3. Banyak hadits menunjukkan bahwa perbuatan curang pemimpin termasuk dosa besar. Tindakan ini termasuk tindakan maksiat yang bahaya dan dampak buruknya akan menimpa dan menjalar kepada pihak lain.
Ibnu Batthal berkata, “Ini adalah ancaman keras terhadap para pemimpin zhalim. Barangsiapa menyia-nyiakan orang yang ia diberi amanat untuk mengurusnya, atau ia mengkhianati mereka, maka ia akan dituntut pada hari kiamat. Lalu bagaimana mungkin ia mampu untuk belepas diri dari kezaliman yang ia lakukan terhadap suatu umat yang besar?!”
4. Syaikhul Islam Ibnu Taimiyyah berkata dalam as-Siyasah asy-Syar’iyyah, “Berbagai hadits telah menunjukkan bahwa kepemimpinan adalah amanah yang harus ditunaikan. Dalam Shahîh al-Bukhâri (59) datang suatu riwayat dari Abu Hurairah Radhiyallahu anhu bahwa Nabi Shallallahu ‘alaihi wa sallam bersabda,
إِذَا ضُيِّعَتْ الْأَمَانَةُ فَانْتَظِرْ السَّاعَةَ قَالَ كَيْفَ إِضَاعَتُهَا يَا رَسُولَ اللَّهِ قَالَ إِذَا أُسْنِدَ الْأَمْرُ إِلَى غَيْرِ أَهْلِهِ فَانْتَظِرْ السَّاعَةَ
Bila amanat telah disia-siakan, maka tunggulah saat kehancurannya (atau itu adalah pertanda dekatnya Kiamat).” Ada Sahabat bertanya, “Bagaimana amanat tersebut disia-siakan wahai Rasulullah?” Beliau Shallallahu ‘alaihi wa sallam menjawab, “Bila suatu perkara dipercayakan kepada orang yang bukan ahlinya, maka tunggulah masa kehancurannya.” [HR. Al-Bukhari dan Ahmad]
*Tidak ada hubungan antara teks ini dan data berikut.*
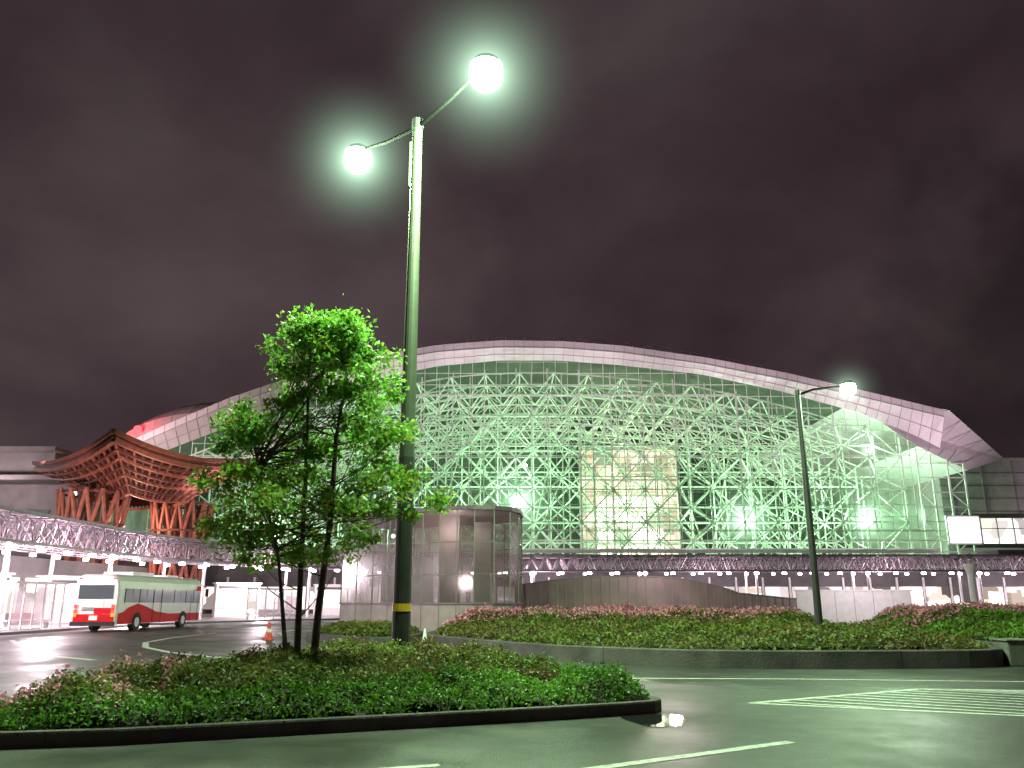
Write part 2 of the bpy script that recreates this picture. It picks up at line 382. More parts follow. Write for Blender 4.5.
bed2=smoothpoly([(-3.4,31),(.6,24),(4.2,21.3),(7,20.9),(12,21.2),(13.2,23),(13.5,30),(12,40),(2,43),(-3,38.5)],2)
kerb('planter_wall',bed2,.3,.42,M_kerb2,1.6)
bi2=offset(bed2,.32)
def pick2(C):
    f=np.array([noise.noise(Vector((c[0]*.35,c[1]*.6,11))) for c in C])
    mi=np.where(f+rng.normal(size=len(C))*.3>.05,1,0)
    far=np.clip((C[:,1]-32)/2.5,0,1)
    return np.where((far>0)&(rng.random(len(C))<.7*far*np.clip(f*3+1,0,1)),2,mi)
za=lambda P: .38*np.clip((P[:,1]-31)/3,0,1)
bed('azalea_hedge',bi2,.42,.3,1.6,60000,.12,.32,[LM1,LM2,LM3],pick2,freq=.5,res=.4,zadd=za)
bed3=smoothpoly([(13.8,23.5),(18.5,23),(26,27),(27,40),(16,42),(14.6,30)],2)
kerb('planter_wall',bed3,.3,.42,M_kerb2,1.6)
bed('azalea_hedge',offset(bed3,.32),.5,.25,1.5,35000,.13,.32,[LM4,LM1,LM3],pick2,freq=.5,res=.4,zadd=za)
bed4=smoothpoly([(-6,32),(-3.9,31.5),(-3.6,39),(-8.5,41),(-9,36)],2)
kerb('planter_wall',bed4,.25,.3,M_kerb2,1.6)
bed('shrub_bed',offset(bed4,.27),.35,.15,1,9000,.12,.25,[LM1,LM2],lambda C:(rng.random(len(C))<.3).astype(int),freq=.6,res=.4)
b=B(); b.box((13.0,22.1,.3),(.9,.7,.6)); b.box((13.0,22.1,.625),(1.0,.8,.05)); b.obj('stone_block',M_kerb,bevel=.02)

# ---------------------------------------------------------------- street lamps
def lamp_head(root,p,sc_=1,power=6000,mr=2.6):
    b=B(); r=.34*sc_
    b.lathe(p,[(.02,.42*sc_),(.14*sc_,.40*sc_),(.26*sc_,.32*sc_),(.32*sc_,.2*sc_)],20,0)
    b.obj('housing',[M_green_pole],root,smooth=True)
    b=B(); b.lathe(p,[(.325*sc_,.2*sc_),(r*1.02,.05*sc_),(r*1.02,-.06*sc_),(r*.9,-.18*sc_),(r*.6,-.28*sc_),(.01,-.33*sc_)],20,0)
    b.obj('lens',[M_lampG],root,smooth=True)
    light('lamp_light','POINT',(p[0],p[1],p[2]-.5*sc_),power,(.66,1,.56),root,.25*sc_)
    halo(p,mr,M_halo,root)
root=empty('street_lamp',(0,0,0))
px,py=-2.36,18.2
b=B()
b.tube([(px,py,.1),(px,py,.35),(px,py,.36)],[.3,.3,.22],16,1)
b.tube([(px,py,.36),(px,py,4.7)],[.2,.185],16,1)  # lower shaft darker than the upper one
b.tube([(px,py,4.7),(px,py,8),(px,py,13.0)],[.172,.155,.12],16,0)
b.tube([(px,py,13.0),(px,py,13.25)],[.15,.15],12,1)
b.tube([(px,py,1.38),(px,py,1.54)],[.206,.206],16,2)
b.tube([(px-.16,py-.05,11.4),(px-.16,py-.05,12.6)],[.035,.035],8,0)
b.box((px,py-.2,.9),(.14,.04,.4),1)
R=(-.6,16.5,13.35); Lh=(-4.25,20.3,13.35)
for h in(R,Lh):
    m=Vector((px,py,13.1)).lerp(Vector(h),.5)+Vector((0,0,.05))
    b.tube([(px,py,13.05),tuple(m),(h[0],h[1],h[2]+.3)],[.055,.045,.035],8,3)
b.obj('pole',[M_green_pole,M_dkpole,M_yellow,M_arm],root,smooth=False)
lamp_head(root,R,1.15,11500); lamp_head(root,Lh,1.1,10500)
root=empty('street_lamp')
b=B(); px,py=9.35,26
b.tube([(px,py,.3),(px,py,3),(px,py,8.1)],[.12,.105,.07],12,0); b.tube([(px,py,8.1),(px+.5,py,8.28),(px+1.5,py,8.4)],[.05,.04,.035],8,1); b.tube([(px,py,8.1),(px,py,8.25)],[.09,.09],10,0)
b.obj('pole',[M_dkpole,M_arm],root)
lamp_head(root,(px+1.65,py,8.3),.72,1900,1.3)

# ---------------------------------------------------------------- tree
root=empty('street_tree')
b=B(); TX,TY=-3.75,15.5
stems=[[( -3.85,15.5,.2),(-3.88,15.5,1.2),(-3.9,15.5,2.6),(-3.95,15.6,4.2),(-4.0,15.6,5.6),(-4.02,15.6,6.8)],
       [(-3.6,15.6,.2),(-3.55,15.6,1.4),(-3.45,15.7,3.0),(-3.4,15.6,4.6),(-3.25,15.5,5.9),(-3.2,15.5,6.9)],
       [(-3.95,15.3,.2),(-4.05,15.2,1.1),(-4.2,15.1,2.3),(-4.6,14.9,3.8),(-4.9,14.9,4.9)]]
for s,r0 in zip(stems,(.07,.08,.05)): b.tube(s,[r0*(1-.8*k/(len(s)-1)) for k in range(len(s))],8)
prof=[(2.2,.8),(2.6,1.7),(3.1,2.1),(3.9,2.0),(4.6,1.75),(5.2,1.5),(5.8,1.3),(6.4,1.0),(7.0,.45)]
pz=[p[0] for p in prof];pw=[p[1] for p in prof]
C=[];S=[]
for k in range(205):
    z=2.35+4.65*random.random()**.9; wdt=np.interp(z,pz,pw)
    a=random.random()*2*math.pi; rr=wdt*(.25+.75*random.random()**.6)*(1+.18*math.sin(3*a+z*2.3))
    cx=TX+.0+rr*math.cos(a)+(.1 if z>3 else -.25); cy=TY+rr*.9*math.sin(a)
    st=stems[k%3]; idx=max([i for i,p in enumerate(st) if p[2]<z-.15]+[2 if st[2][2]<z else 1])
    idx=min(idx,len(st)-2); p0=Vector(st[idx]).lerp(Vector(st[idx+1]),random.random()*.5)
    mid=p0.lerp(Vector((cx,cy,z)),.5)+Vector((0,0,-.12)); b.tube([tuple(p0),tuple(mid),(cx,cy,z)],[.014,.009,.004],5)
    R_=.16+.26*random.random(); n=int(50+190*R_)
    q=rng.normal(size=(n,3)); q/=np.linalg.norm(q,axis=1)[:,None]; q*= (rng.random(n)**.6)[:,None]*R_*1.15; q[:,2]*=.7
    C.append(q+np.array([cx,cy,z])); S.append(.075+.07*rng.random(n))
for s in stems:
    p=s[-1]; n=90; q=rng.normal(size=(n,3))*.16; q[:,2]*=1.3; C.append(q+np.array(p)); S.append(.08+.06*rng.random(n))
C=np.vstack(C);S=np.concatenate(S)
b.obj('trunk',[M_bark],root,smooth=True)
TL1=leafmat('tree_leaf',(.07,.20,.018),(.20,.44,.055),.45); TL2=leafmat('tree_leaf_young',(.18,.24,.03),(.32,.38,.06),.45)
mi=np.where((rng.random(len(C))<.18)|((C[:,2]<4)&(rng.random(len(C))<.3)),1,0)
leaves_mesh('foliage',C,S,[TL1,TL2],mi,up=.3,parent=root)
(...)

Lalu Ibnu Taimiyyah rahimahullah berkata, “Para pemimpin adalah orang yang mewakili Allâh terhadap para hamba-Nya. Para pemimpin juga wakil dari para hamba terhadap urusan diri mereka. Maksud dari kepemimpinan (al-wilayah) adalah memperbaiki agama manusia, yang bila itu luput, mereka pun akan rugi besar. Dan apa yang mereka nikmati di dunia saat itu tidak lagi berguna bagi mereka. Juga memperbaiki perkara dunia, di mana perkara agama tidak akan tegak kecuali dengannya. Dan hal ini terbagi menjadi dua macam:
(a). pembagian harta kepada orang-orang yang berhak mendapatkannya
(b). menjatuhkan hukuman terhadap orang-orang yang melampaui batas (sewenang-wenang).
Maka bila seorang pemimpin bersungguh-sungguh dalam memperbaiki urusan agama dan dunia mereka sesuai kemampuan mereka, maka ia adalah orang yang paling utama pada zamannya. Dan ia termasuk kalangan orang yang berjihad di jalan Allah.
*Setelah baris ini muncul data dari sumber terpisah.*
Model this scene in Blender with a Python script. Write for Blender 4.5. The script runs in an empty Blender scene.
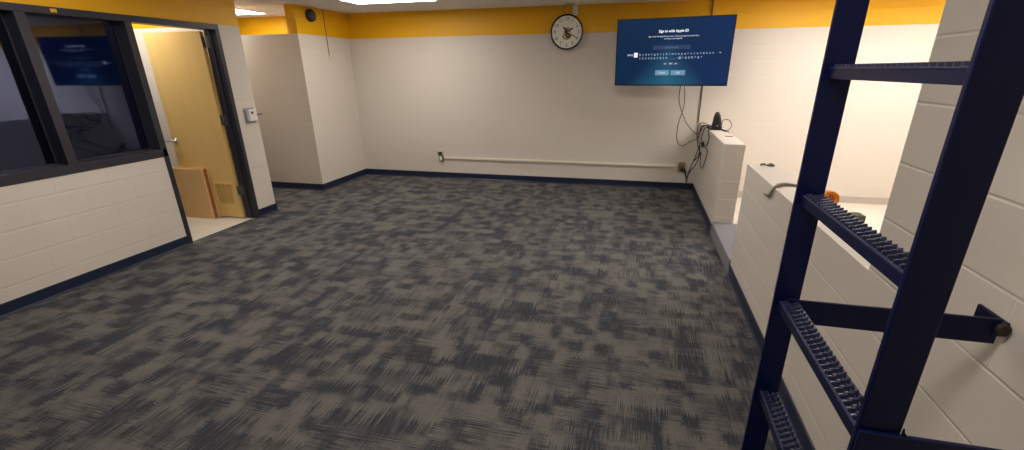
import bpy, bmesh, math, random
from math import sin, cos, pi, radians, sqrt
from mathutils import Vector, Matrix
random.seed(7)
S = bpy.context.scene
COL = S.collection

# ---------------------------------------------------------------- room dimensions (metres)
XL, XR, D = -4.598, 0.916, 7.256          # left wall face, half-wall face, far wall face
XS, Y1 = -4.667, 6.026                     # side of the wall box in the far left corner
ZC, ZY = 2.604, 2.235                      # ceiling, lower edge of the yellow band
YB = -1.6                                  # wall behind the camera
BLK = 0.2032

# ---------------------------------------------------------------- materials
def srgb(r, g, b):
    f = lambda c: c/12.92 if c <= .04045 else ((c+.055)/1.055)**2.4
    return (f(r/255), f(g/255), f(b/255), 1)

class N:
    """small helper for node graphs"""
    def __init__(s, name):
        s.m = bpy.data.materials.new(name); s.m.use_nodes = True
        s.t = s.m.node_tree; s.t.nodes.clear()
        s.out = s.t.nodes.new('ShaderNodeOutputMaterial')
    def n(s, typ, ins=None, **props):
        nd = s.t.nodes.new(typ)
        for k, v in props.items(): setattr(nd, k, v)
        for k, v in (ins or {}).items():
            if isinstance(v, bpy.types.NodeSocket): s.t.links.new(v, nd.inputs[k])
            else: nd.inputs[k].default_value = v
        return nd
    def math(s, op, a, b=0.0, c=None):
        ins = {0: a, 1: b}
        if c is not None: ins[2] = c
        return s.n('ShaderNodeMath', ins, operation=op).outputs[0]
    def vec(s, x, y, z=0.0):
        return s.n('ShaderNodeCombineXYZ', {0: x, 1: y, 2: z}).outputs[0]
    def mix(s, f, a, b):
        nd = s.n('ShaderNodeMix', data_type='RGBA')
        for i, v in ((0, f), (6, a), (7, b)):
            if isinstance(v, bpy.types.NodeSocket): s.t.links.new(v, nd.inputs[i])
            else: nd.inputs[i].default_value = v
        return nd.outputs[2]
    def pos(s):
        g = s.n('ShaderNodeNewGeometry')
        x = s.n('ShaderNodeSeparateXYZ', {0: g.outputs['Position']})
        return x.outputs[0], x.outputs[1], x.outputs[2], g.outputs['Position']
    def obj(s):
        g = s.n('ShaderNodeTexCoord')
        x = s.n('ShaderNodeSeparateXYZ', {0: g.outputs['Object']})
        return x.outputs[0], x.outputs[1], x.outputs[2], g.outputs['Object']
    def noise(s, v, scale, detail=2.0, rough=.5):
        return s.n('ShaderNodeTexNoise', {'Vector': v, 'Scale': scale, 'Detail': detail, 'Roughness': rough}).outputs[0]
    def bsdf(s, color, rough=.5, metal=0.0, normal=None, spec=.5, emit=None, estr=0.0, coat=0.0):
        b = s.n('ShaderNodeBsdfPrincipled', {'Base Color': color, 'Roughness': rough, 'Metallic': metal,
                                             'Specular IOR Level': spec, 'Coat Weight': coat})
        if normal is not None: s.t.links.new(normal, b.inputs['Normal'])
        if emit is not None:
            if isinstance(emit, bpy.types.NodeSocket): s.t.links.new(emit, b.inputs['Emission Color'])
            else: b.inputs['Emission Color'].default_value = emit
            b.inputs['Emission Strength'].default_value = estr
        s.t.links.new(b.outputs[0], s.out.inputs[0]); return s.m
    def bump(s, h, strength=.3, dist=.01):
        return s.n('ShaderNodeBump', {'Height': h, 'Strength': strength, 'Distance': dist}).outputs[0]

def plain(name, col, rough=.5, metal=0.0, spec=.5, nscale=60, namp=.06, bump=.05, coat=0.0):
    m = N(name); x, y, z, p = m.obj()
    nz = m.noise(p, nscale, 3.0)
    dark = tuple(c*(1-namp*2) for c in col[:3])+(1,)
    return m.bsdf(m.mix(nz, dark, tuple(min(1, c*(1+namp)) for c in col[:3])+(1,)), rough, metal,
                  m.bump(nz, bump, .002), spec, coat=coat)

WHITE = srgb(214, 206, 196); YEL = srgb(240, 180, 4)
def block_wall(name, axis, band=True, white=WHITE, joint=.5, seam=0.0):
    """painted concrete block, running bond, with the yellow band from ZY up"""
    m = N(name); x, y, z, p = m.pos()
    u = x if axis == 'x' else y
    if axis == 'xy': u = m.math('ADD', x, y)
    br = m.n('ShaderNodeTexBrick', {'Vector': m.vec(u, z), 'Color1': (1,1,1,1), 'Color2': (.97,.97,.97,1), 'Mortar': (0,0,0,1),
             'Scale': 1.0, 'Mortar Size': .0045, 'Mortar Smooth': .6, 'Bias': 0.0, 'Brick Width': BLK*2, 'Row Height': BLK},
             offset=.5, offset_frequency=2, squash=1.0)
    nz = m.noise(p, 35, 4.0, .6); big = m.noise(p, 1.3, 3.0)
    w = m.mix(m.math('MULTIPLY', big, .5), white, tuple(c*.93 for c in white[:3])+(1,))
    yl = m.mix(big, YEL, tuple(c*.93 for c in YEL[:3])+(1,))
    edge = m.math('ADD', z, m.math('MULTIPLY', m.noise(p, 9, 2.0), .006))
    f = m.math('GREATER_THAN', edge, ZY+.003) if band else 0.0
    c = m.mix(f, w, yl)
    row = m.math('ABSOLUTE', m.math('SUBTRACT', m.math('FRACT', m.math('ADD', m.math('DIVIDE', z, BLK), .5)), .5))   # 0 on a bed joint
    rj = m.n('ShaderNodeMapRange', {0: row, 1: .008, 2: .032, 3: 1.0, 4: 0.0}, interpolation_type='SMOOTHSTEP').outputs[0]
    c = m.mix(m.math('MULTIPLY', rj, seam), c, srgb(238, 232, 222))       # bed joints a touch lighter, by seam
    h = m.math('ADD', m.math('ADD', m.math('MULTIPLY', br.outputs['Fac'], -.22), m.math('MULTIPLY', rj, -.8)), m.math('MULTIPLY', nz, .18))
    return m.bsdf(c, .48, 0, m.bump(h, joint, .006), .4)

M = {}
M['wall_x'] = block_wall('painted_block_x', 'x', joint=.35)
M['wall_y'] = block_wall('painted_block_y', 'y', joint=.45, seam=.12)
M['half'] = block_wall('painted_block_half', 'y', band=False, joint=.6, seam=.45)
M['half_end'] = block_wall('painted_block_half_end', 'x', band=False, joint=.12)
M['navy_base'] = plain('navy_rubber_base', srgb(26, 36, 62), .35, spec=.5)
M['frame'] = plain('charcoal_frame_paint', srgb(42, 42, 52), .40)
M['ladder'] = plain('navy_gloss_steel', srgb(6, 13, 48), .32, spec=.20, nscale=25, bump=.15)
M['ladder_grip'] = plain('navy_lit_grip_steel', srgb(50, 55, 84), .36, metal=.25, nscale=90, namp=.15)  # lighter than the stringers: edge highlights put into the grip colour
M['maple'] = None
M['steel'] = plain('brushed_steel', srgb(190, 190, 188), .28, metal=.9)
M['hinge'] = plain('hinge_steel', srgb(130, 130, 132), .4, metal=.7)
M['white_plastic'] = plain('white_plastic', srgb(226, 224, 220), .4)
M['grey_plastic'] = plain('grey_plastic', srgb(150, 150, 156), .4)
M['black_plastic'] = plain('black_plastic', srgb(18, 18, 20), .35)
M['black_cable'] = plain('black_cable_sheath', srgb(22, 22, 24), .45)
M['dark_glossy'] = plain('black_gloss_bezel', srgb(10, 10, 12), .2)
M['cream_metal'] = plain('cream_raceway_paint', srgb(222, 214, 198), .4)
M['brown_cord'] = plain('brown_cord', srgb(150, 112, 66), .6)
M['conduit'] = plain('dull_brown_conduit', srgb(112, 92, 74), .5)
M['brass'] = plain('tarnished_outlet_box', srgb(112, 110, 62), .5, metal=.3)
M['outlet_brown'] = plain('tan_outlet_plate', srgb(140, 122, 92), .5)
M['orange'] = plain('orange_vinyl', srgb(255, 150, 40), .4)
M['strap'] = plain('olive_grey_strap', srgb(158, 148, 126), .7)
M['scrap'] = plain('grey_putty', srgb(112, 108, 100), .8)
M['step_carpet'] = plain('plain_grey_carpet', srgb(134, 132, 138), .95, spec=.1, nscale=400, namp=.2, bump=.6)
M['tile_floor'] = None
M['base_pale'] = plain('pale_grey_base', srgb(186, 176, 166), .5)
M['red'] = plain('red_plastic', srgb(170, 40, 30), .4)
M['office_wall'] = plain('office_wall_grey_paint', srgb(92, 90, 98), .7, nscale=5)
M['blue_fabric'] = plain('royal_blue_fabric', srgb(20, 44, 150), .9, spec=.1, nscale=300)
M['sticker_yellow'] = plain('yellow_sticker', srgb(226, 178, 40), .5)
M['desk'] = plain('dark_desk_laminate', srgb(70, 62, 56), .4)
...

5. Masuk dalam masalah kepemimpinan di antaranya pengelolaan wakaf, menunaikan wasiat, menjadi wali atas anak kecil dan orang yang tidak mampu, seorang suami terhadap keluarganya, juga istri di rumah suaminya, dan bentuk-bentuk lainnya. Mereka semua adalah pemimpin yang mengurusi apa yang ada di bawah wewenang mereka. Mereka tercakup dalam kandungan hadits:
كُلُّكُمْ رَاعٍ ، وَكُلُّكُمْ مسْؤُولٌ عَنْ رَعِيَّتهِ
Masing-masing dari kalian adalah pemimpin, dan masing-masing dari kalian akan dimintai pertanggungjawaban tentang apa yang dipimpin. [HR. Al-Bukhari, 893, Muslim, 1829]
Dalam hadits terdapat dalil yang menunjukkan betapa tanggung jawab setiap orang yang memegang kendali urusan rakyat itu sangat besar dan berat, para pemimpin baik dalam skala besar maupun kecil, termasuk juga kepemimpinan seorang lelaki terhadap keluarganya. Oleh karena itu, kewajiban orang yang memegang kendali urusan kaum muslimin, untuk menjaga hak-hak mereka dengan penuh tanggung jawab, tanpa berlaku curang.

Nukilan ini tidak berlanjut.